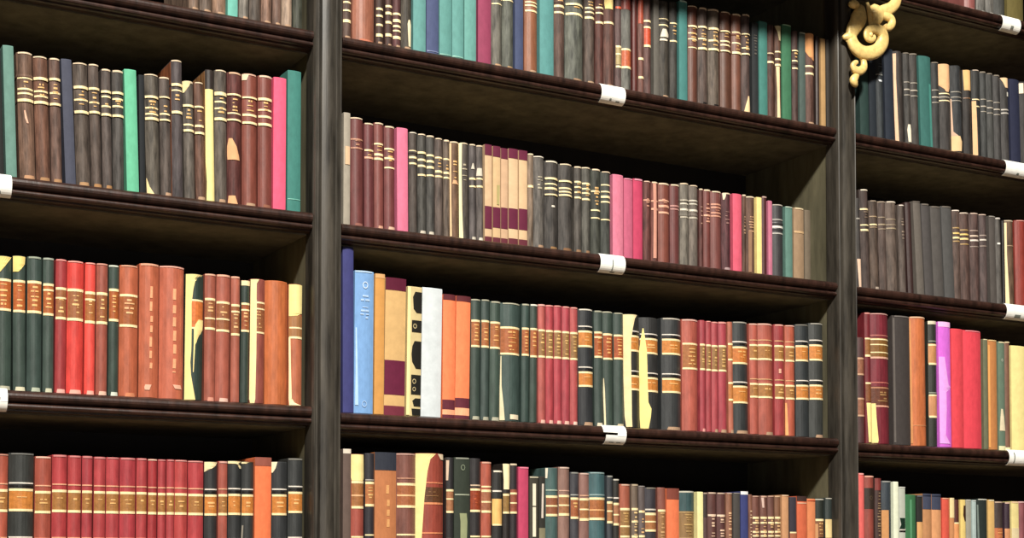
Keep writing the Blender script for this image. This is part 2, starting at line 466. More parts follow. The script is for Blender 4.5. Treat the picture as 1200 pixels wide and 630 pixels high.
ROWS.append(('L2', "left bay's third shelf", 'report volumes on the left bay third shelf', [
 (-6,14,300,1,'#2c3a33',LE,'P#e6cc7e:.5,.02,.98/5,.02,.72/8,.02,.55/12,.02,.3;L18-40#a85a2c;G18,2.6;G40,2.6;T21-37#e0b070;F#a9a793','dark green book with torn cream head'),
 (15.5,30.5,300,2,'#2f3c36',LE,'P#e6cc7e:.5,.02,.98/6,.02,.92/10,.02,.6/12,.02,.4;L19-41#a85a2c;G19,2.6;G41,2.6;T22-38#e0b070;F#c9c4a8','narrow dark green book with torn cream head'),
 (31.5,49.5,301,1,'#2c3a35',LE,'L19-41#a0592f;G19,2.8;G41,2.8;T22-38#e0b070;H#8f9686;F#a9b09c','dark green labelled book'),
 (50.5,63.5,302.5,1,'#323f39',LE,'L20-42#a0592f;G20,2.6;G24,2;G42,2.6;T26-38#e0b070;H#9aa093;F#b9b8a0','dark green labelled book'),
 (65,78,304,0,'#86292b',LE,'L22-44#8f5a38;G22,2.8;G29,1.8;G44,2.8;T30-42#dcb478;H#d88a84;F#e0a498','dull crimson labelled book'),
 (78.5,98.5,306,0,'#b8322b',LE,'L22-44#8f5a38;G22,3;G44,3;T26-40#dcb478;H#e29a90;F#e8a898','wide bright red labelled book'),
 (99.5,112,308,0,'#c23c33',LE,'L23-45#9c6034;G23,3;G28,2;G45,3;T29-42#e0ba7c;H#e0988e;F#e8a898','narrow bright red labelled book'),
 (113,126.5,309,0,'#874436',LE,'L23-45#8a5433;G23,3;G45,3;T27-42#d8b074;H#c89080;F#d8b09c','narrow rust labelled book'),
 (127.5,139.5,311,0,'#2c3a33',LE,'L19-42#9a5228;G19,2.8;G42,2.8;T23-38#d8a868;H#c9cfc0;F#c9cfc0','dark green labelled book'),
 (140.5,162.5,311,0,'#9c4f32',LE,'L23-46#94542f;G23,2.6;G46,2.8;T26-40#d9a878;H#d09a80;F#c07a58','wide rust book with gilt label'),
 (164,187,309,0,'#9c5034',LE,'V17-78#dc9c74;H#d09a80;P#dca890:90,.3,.6/92,.25,.55/94,.28,.5','wide rust book with vertical lettering'),
 (188,217,312,0,'#a0523a',LE,'V17-80#dc9c74;H#d8a090;P#dca890:89,.5,.85/92,.6,.9','rust book with vertical lettering, the wider'),
 (217.5,239,321,-1,'#22322c',LE,'P#e8d490:.5,.0,.9/6,.0,.45/12,.0,.36/24,.0,.28/40,.0,.3/60,.0,.3/70,.0,.26/80,.0,.3/90,.0,.42/99.5,.0,.55;L21-43#c06a34;G21,2;G43,2;P#e8d490:36,.68,.98/40,.5,.98/44,.42,.95/56,.42,.5/76,.4,.44/78,.41,.43','dark green book with torn cream spine'),
 (239.5,253,321,0,'#8a4838',LE,'L20-43#8a5436;G20,2.6;G35,1.8;G43,2.6;T23-32#d0a470;H#d8a48c;F#d0907c','rust labelled book'),
 (253.5,270,322,-1,'#8e4a3a',LE,'L22-44#8a5436;G22,2.6;G35,1.8;G44,2.6;T25-33#d0a470;H#d8a48c;F#d8b0a0','rust labelled book'),
 (270.5,281.5,324,0,'#914e3d',LE,'L23-46#8a5436;G23,2.6;G28,2;G46,2.6;T30-43#d8b07c;H#d8a48c','rust labelled book'),
 (282,292.5,329,-1,'#222f29',LE,'C0-4#dcc498;L19-41#8e4c2c;G19,2.4;G24,1.8;G41,2.4;T26-38#d8a874','slim dark green labelled book'),
 (294,311,327,-1,'#7c3e34',LE,'P#e8d8a0:.5,.0,.5/4,.0,.34/60,.0,.36/95,.0,.34/99.5,.05,.3;L19-43#8a5436;G19,2;G24,1.6;G43,2;T26-40#c89c68;P#e8d8a0:17,.0,.36/60,.0,.37/97,.0,.34','rust book with cream strip down one edge'),
 (312,338.5,329,0,'#a4562a',LE,'','wide plain orange-brown book'),
 (339,355,333,0,'#9c5638',LE,'P#e6d590:.5,.0,.98/10,.0,.97/24,.0,.95/26,.0,.55/26.5,.0,.3;C26-44#8e6138;G36,1.8;G44,2.6;P#e8dcae:44,.0,.1/70,.02,.14/94,.02,.2/99.5,.06,.9','rust book with cream upper spine'),
]))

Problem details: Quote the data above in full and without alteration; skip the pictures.

Exercise response:
Keep writing the Blender script for this image. This is part 2, starting at line 466. More parts follow. The script is for Blender 4.5. Treat the picture as 1200 pixels wide and 630 pixels high.
ROWS.append(('L2', "left bay's third shelf", 'report volumes on the left bay third shelf', [
 (-6,14,300,1,'#2c3a33',LE,'P#e6cc7e:.5,.02,.98/5,.02,.72/8,.02,.55/12,.02,.3;L18-40#a85a2c;G18,2.6;G40,2.6;T21-37#e0b070;F#a9a793','dark green book with torn cream head'),
 (15.5,30.5,300,2,'#2f3c36',LE,'P#e6cc7e:.5,.02,.98/6,.02,.92/10,.02,.6/12,.02,.4;L19-41#a85a2c;G19,2.6;G41,2.6;T22-38#e0b070;F#c9c4a8','narrow dark green book with torn cream head'),
 (31.5,49.5,301,1,'#2c3a35',LE,'L19-41#a0592f;G19,2.8;G41,2.8;T22-38#e0b070;H#8f9686;F#a9b09c','dark green labelled book'),
 (50.5,63.5,302.5,1,'#323f39',LE,'L20-42#a0592f;G20,2.6;G24,2;G42,2.6;T26-38#e0b070;H#9aa093;F#b9b8a0','dark green labelled book'),
 (65,78,304,0,'#86292b',LE,'L22-44#8f5a38;G22,2.8;G29,1.8;G44,2.8;T30-42#dcb478;H#d88a84;F#e0a498','dull crimson labelled book'),
 (78.5,98.5,306,0,'#b8322b',LE,'L22-44#8f5a38;G22,3;G44,3;T26-40#dcb478;H#e29a90;F#e8a898','wide bright red labelled book'),
 (99.5,112,308,0,'#c23c33',LE,'L23-45#9c6034;G23,3;G28,2;G45,3;T29-42#e0ba7c;H#e0988e;F#e8a898','narrow bright red labelled book'),
 (113,126.5,309,0,'#874436',LE,'L23-45#8a5433;G23,3;G45,3;T27-42#d8b074;H#c89080;F#d8b09c','narrow rust labelled book'),
 (127.5,139.5,311,0,'#2c3a33',LE,'L19-42#9a5228;G19,2.8;G42,2.8;T23-38#d8a868;H#c9cfc0;F#c9cfc0','dark green labelled book'),
 (140.5,162.5,311,0,'#9c4f32',LE,'L23-46#94542f;G23,2.6;G46,2.8;T26-40#d9a878;H#d09a80;F#c07a58','wide rust book with gilt label'),
 (164,187,309,0,'#9c5034',LE,'V17-78#dc9c74;H#d09a80;P#dca890:90,.3,.6/92,.25,.55/94,.28,.5','wide rust book with vertical lettering'),
 (188,217,312,0,'#a0523a',LE,'V17-80#dc9c74;H#d8a090;P#dca890:89,.5,.85/92,.6,.9','rust book with vertical lettering, the wider'),
 (217.5,239,321,-1,'#22322c',LE,'P#e8d490:.5,.0,.9/6,.0,.45/12,.0,.36/24,.0,.28/40,.0,.3/60,.0,.3/70,.0,.26/80,.0,.3/90,.0,.42/99.5,.0,.55;L21-43#c06a34;G21,2;G43,2;P#e8d490:36,.68,.98/40,.5,.98/44,.42,.95/56,.42,.5/76,.4,.44/78,.41,.43','dark green book with torn cream spine'),
 (239.5,253,321,0,'#8a4838',LE,'L20-43#8a5436;G20,2.6;G35,1.8;G43,2.6;T23-32#d0a470;H#d8a48c;F#d0907c','rust labelled book'),
 (253.5,270,322,-1,'#8e4a3a',LE,'L22-44#8a5436;G22,2.6;G35,1.8;G44,2.6;T25-33#d0a470;H#d8a48c;F#d8b0a0','rust labelled book'),
 (270.5,281.5,324,0,'#914e3d',LE,'L23-46#8a5436;G23,2.6;G28,2;G46,2.6;T30-43#d8b07c;H#d8a48c','rust labelled book'),
 (282,292.5,329,-1,'#222f29',LE,'C0-4#dcc498;L19-41#8e4c2c;G19,2.4;G24,1.8;G41,2.4;T26-38#d8a874','slim dark green labelled book'),
 (294,311,327,-1,'#7c3e34',LE,'P#e8d8a0:.5,.0,.5/4,.0,.34/60,.0,.36/95,.0,.34/99.5,.05,.3;L19-43#8a5436;G19,2;G24,1.6;G43,2;T26-40#c89c68;P#e8d8a0:17,.0,.36/60,.0,.37/97,.0,.34','rust book with cream strip down one edge'),
 (312,338.5,329,0,'#a4562a',LE,'','wide plain orange-brown book'),
 (339,355,333,0,'#9c5638',LE,'P#e6d590:.5,.0,.98/10,.0,.97/24,.0,.95/26,.0,.55/26.5,.0,.3;C26-44#8e6138;G36,1.8;G44,2.6;P#e8dcae:44,.0,.1/70,.02,.14/94,.02,.2/99.5,.06,.9','rust book with cream upper spine'),
]))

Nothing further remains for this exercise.